Of course, SVB did not collapse immediately. To cover these losses, SVB attempted a rights offering. A rights offering is when a company publicly issues shares to raise funds necessary for management. In other words, SVB tried to raise money by issuing more shares. Naturally, shareholders wondered why SVB was attempting a rights offering. During this process, shareholders learned that SVB was short on cash. As the rumor spread rapidly, the stock price plummeted, and companies that had deposited money in the bank became anxious and started withdrawing their deposits. A 'bank run' occurred.


Eventually, on the 10th, the California Department of Financial Protection and Innovation closed SVB. The Federal Deposit Insurance Corporation (FDIC) was appointed as the bankruptcy receiver. On the 17th, SVB Financial Group, SVB's parent company, filed for bankruptcy protection. Bankruptcy protection is a process where, with court approval, a company temporarily suspends debt payments and attempts to normalize through asset sales. According to major foreign media, SVB's bad assets are estimated to be between $60 billion and $120 billion. This is the largest scale since Washington Mutual filed for bankruptcy protection after its subsidiary bank collapsed during the 2008 financial crisis.
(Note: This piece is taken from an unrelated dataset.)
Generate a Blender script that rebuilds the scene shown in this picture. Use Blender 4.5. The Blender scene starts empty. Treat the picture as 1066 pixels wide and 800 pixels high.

Aside from interest rate hikes, there are criticisms that warning signs were not properly detected. The bank rapidly expanded its size and made large-scale investments using customer deposits, yet no one noticed. In fact, at the end of last year, SVB was the bank that borrowed the most from the Fed. The Fed is usually considered the last resort for liquidity, indicating that SVB's condition was already poor at that time. The relaxation of strict financial supervision standards from assets of $50 billion or more to $250 billion or more has also come under scrutiny. Because of the higher threshold, SVB was able to avoid stringent supervision.